• [The data]:
====================

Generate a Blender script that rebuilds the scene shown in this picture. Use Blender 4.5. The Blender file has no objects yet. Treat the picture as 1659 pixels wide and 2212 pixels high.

====================

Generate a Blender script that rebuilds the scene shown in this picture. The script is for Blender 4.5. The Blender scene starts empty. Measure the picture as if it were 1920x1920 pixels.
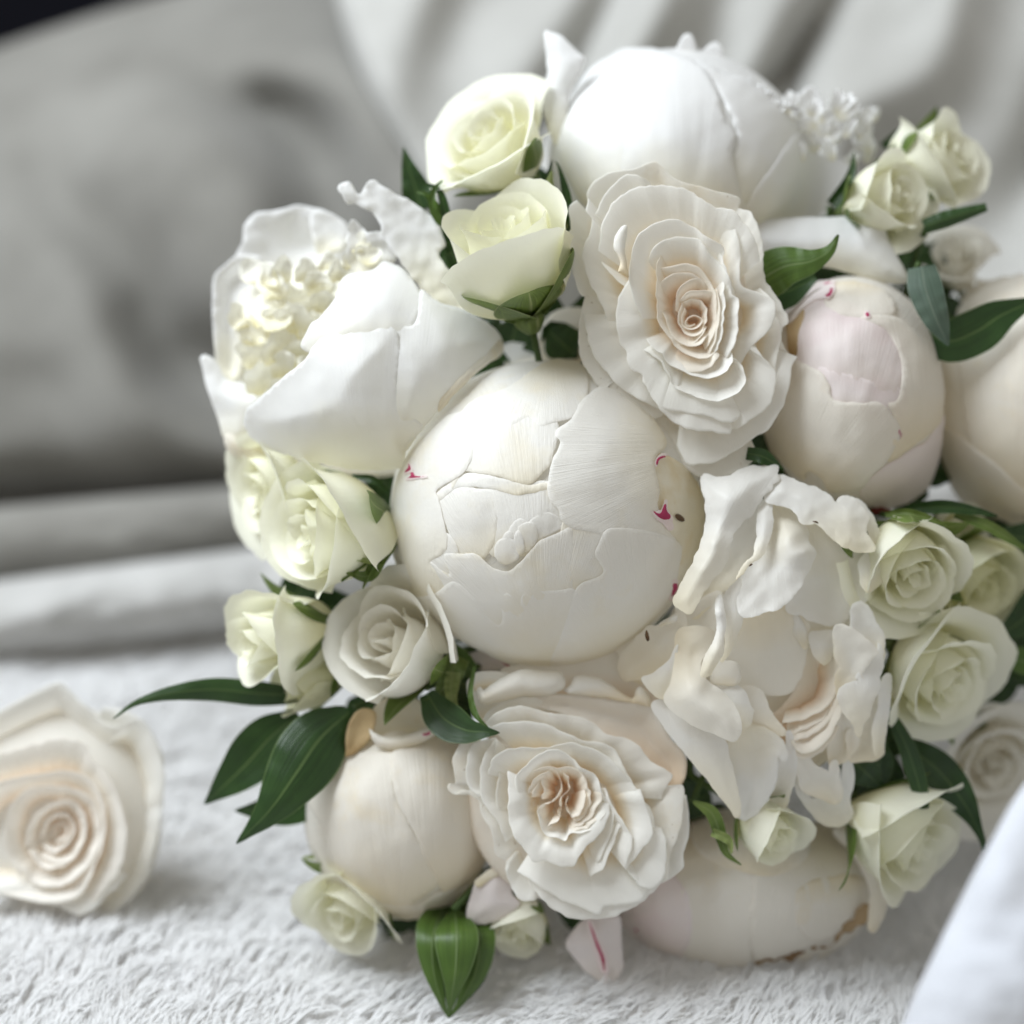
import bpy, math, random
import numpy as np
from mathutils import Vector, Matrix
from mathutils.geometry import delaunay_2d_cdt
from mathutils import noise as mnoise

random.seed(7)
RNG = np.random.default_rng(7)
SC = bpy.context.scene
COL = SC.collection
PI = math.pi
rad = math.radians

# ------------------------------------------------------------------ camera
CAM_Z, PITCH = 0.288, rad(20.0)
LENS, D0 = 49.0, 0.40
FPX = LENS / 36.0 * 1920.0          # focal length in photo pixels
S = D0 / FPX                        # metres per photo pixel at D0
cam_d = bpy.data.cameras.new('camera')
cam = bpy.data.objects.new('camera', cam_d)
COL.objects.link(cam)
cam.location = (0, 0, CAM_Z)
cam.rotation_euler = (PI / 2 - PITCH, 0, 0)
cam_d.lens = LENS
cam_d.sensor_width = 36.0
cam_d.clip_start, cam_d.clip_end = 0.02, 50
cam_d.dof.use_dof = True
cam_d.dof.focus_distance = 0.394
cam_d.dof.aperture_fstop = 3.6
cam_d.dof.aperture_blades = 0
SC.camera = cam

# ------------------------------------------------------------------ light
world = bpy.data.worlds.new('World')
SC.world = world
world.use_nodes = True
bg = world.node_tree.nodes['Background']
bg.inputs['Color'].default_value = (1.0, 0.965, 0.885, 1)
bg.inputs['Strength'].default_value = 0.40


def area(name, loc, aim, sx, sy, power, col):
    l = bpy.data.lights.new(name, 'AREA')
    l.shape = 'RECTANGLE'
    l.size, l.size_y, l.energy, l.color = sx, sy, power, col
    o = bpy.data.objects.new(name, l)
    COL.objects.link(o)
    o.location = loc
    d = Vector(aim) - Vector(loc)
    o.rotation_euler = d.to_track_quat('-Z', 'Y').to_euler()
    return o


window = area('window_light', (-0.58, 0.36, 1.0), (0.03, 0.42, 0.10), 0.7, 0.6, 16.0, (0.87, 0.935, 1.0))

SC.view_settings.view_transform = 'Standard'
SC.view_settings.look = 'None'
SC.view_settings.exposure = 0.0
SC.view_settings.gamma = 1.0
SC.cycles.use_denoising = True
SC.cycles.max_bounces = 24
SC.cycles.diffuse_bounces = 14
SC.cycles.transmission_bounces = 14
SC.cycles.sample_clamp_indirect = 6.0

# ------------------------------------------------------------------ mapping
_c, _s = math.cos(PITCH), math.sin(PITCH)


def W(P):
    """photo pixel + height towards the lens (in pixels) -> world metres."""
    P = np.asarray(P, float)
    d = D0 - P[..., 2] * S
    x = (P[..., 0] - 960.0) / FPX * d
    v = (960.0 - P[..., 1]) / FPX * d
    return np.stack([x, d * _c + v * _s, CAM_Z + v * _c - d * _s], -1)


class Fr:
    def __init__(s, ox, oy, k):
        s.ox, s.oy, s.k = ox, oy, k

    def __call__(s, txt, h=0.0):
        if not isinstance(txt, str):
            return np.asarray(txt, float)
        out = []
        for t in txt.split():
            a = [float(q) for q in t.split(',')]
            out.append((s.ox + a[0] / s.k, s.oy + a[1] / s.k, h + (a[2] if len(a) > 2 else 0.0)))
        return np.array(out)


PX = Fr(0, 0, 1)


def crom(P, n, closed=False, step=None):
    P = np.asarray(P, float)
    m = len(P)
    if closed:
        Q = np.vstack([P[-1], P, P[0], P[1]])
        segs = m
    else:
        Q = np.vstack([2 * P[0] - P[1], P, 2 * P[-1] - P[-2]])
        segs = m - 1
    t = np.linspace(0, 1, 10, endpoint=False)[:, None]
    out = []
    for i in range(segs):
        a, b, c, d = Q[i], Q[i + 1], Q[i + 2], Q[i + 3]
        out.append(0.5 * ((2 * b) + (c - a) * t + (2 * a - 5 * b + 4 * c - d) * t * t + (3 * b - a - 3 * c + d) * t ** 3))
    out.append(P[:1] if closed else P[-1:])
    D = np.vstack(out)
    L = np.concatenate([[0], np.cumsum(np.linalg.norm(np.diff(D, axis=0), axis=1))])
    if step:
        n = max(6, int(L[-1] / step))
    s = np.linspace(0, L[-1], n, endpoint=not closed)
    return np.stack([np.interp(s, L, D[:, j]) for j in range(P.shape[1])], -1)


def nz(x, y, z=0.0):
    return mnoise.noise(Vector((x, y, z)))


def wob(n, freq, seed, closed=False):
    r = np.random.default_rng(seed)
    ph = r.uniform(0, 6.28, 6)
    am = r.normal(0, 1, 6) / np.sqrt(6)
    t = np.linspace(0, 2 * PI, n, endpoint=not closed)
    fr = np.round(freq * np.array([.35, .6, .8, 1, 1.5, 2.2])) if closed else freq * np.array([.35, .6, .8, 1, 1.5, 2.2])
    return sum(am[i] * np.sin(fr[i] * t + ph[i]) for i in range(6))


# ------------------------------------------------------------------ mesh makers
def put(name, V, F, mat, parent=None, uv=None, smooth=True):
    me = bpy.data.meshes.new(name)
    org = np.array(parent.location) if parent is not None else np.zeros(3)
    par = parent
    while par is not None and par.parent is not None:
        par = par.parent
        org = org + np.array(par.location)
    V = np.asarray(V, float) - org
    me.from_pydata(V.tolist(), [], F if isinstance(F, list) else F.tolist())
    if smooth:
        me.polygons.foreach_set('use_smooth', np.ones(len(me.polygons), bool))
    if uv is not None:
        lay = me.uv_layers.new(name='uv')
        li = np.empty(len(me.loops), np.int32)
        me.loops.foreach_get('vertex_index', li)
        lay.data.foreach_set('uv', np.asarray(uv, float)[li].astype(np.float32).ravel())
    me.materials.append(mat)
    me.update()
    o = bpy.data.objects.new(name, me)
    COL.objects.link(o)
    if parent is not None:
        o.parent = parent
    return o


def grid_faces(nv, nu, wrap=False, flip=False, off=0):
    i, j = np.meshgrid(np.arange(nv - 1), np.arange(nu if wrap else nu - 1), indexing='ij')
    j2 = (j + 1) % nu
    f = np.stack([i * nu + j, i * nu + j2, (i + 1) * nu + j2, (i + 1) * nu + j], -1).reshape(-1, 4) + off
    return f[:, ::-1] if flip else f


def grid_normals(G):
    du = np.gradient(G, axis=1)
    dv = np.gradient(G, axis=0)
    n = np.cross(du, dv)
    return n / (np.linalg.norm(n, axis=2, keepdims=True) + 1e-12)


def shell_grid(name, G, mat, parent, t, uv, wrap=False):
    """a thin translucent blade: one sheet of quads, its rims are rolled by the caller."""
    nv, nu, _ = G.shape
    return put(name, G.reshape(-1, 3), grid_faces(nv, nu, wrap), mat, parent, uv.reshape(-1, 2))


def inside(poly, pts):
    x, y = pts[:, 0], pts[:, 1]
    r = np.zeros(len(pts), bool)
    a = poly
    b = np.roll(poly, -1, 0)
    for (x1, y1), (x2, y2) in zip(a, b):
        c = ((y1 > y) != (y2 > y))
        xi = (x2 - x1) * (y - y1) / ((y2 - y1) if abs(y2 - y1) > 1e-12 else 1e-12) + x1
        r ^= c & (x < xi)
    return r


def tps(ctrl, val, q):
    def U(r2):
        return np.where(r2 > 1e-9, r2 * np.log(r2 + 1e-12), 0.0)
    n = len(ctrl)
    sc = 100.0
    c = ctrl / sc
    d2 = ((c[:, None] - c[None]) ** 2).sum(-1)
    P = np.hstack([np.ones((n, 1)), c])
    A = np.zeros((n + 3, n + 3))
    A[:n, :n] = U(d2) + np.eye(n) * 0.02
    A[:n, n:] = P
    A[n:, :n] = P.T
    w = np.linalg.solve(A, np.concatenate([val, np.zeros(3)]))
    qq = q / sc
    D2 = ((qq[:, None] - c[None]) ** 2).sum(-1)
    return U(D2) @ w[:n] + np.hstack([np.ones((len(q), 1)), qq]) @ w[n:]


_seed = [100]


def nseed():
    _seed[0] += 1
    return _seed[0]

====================

Every line above that contains the word "Blender" should be reported.

Generate a Blender script that rebuilds the scene shown in this picture. Use Blender 4.5. The Blender file has no objects yet. Treat the picture as 1659 pixels wide and 2212 pixels high.
Generate a Blender script that rebuilds the scene shown in this picture. The script is for Blender 4.5. The Blender scene starts empty. Measure the picture as if it were 1920x1920 pixels.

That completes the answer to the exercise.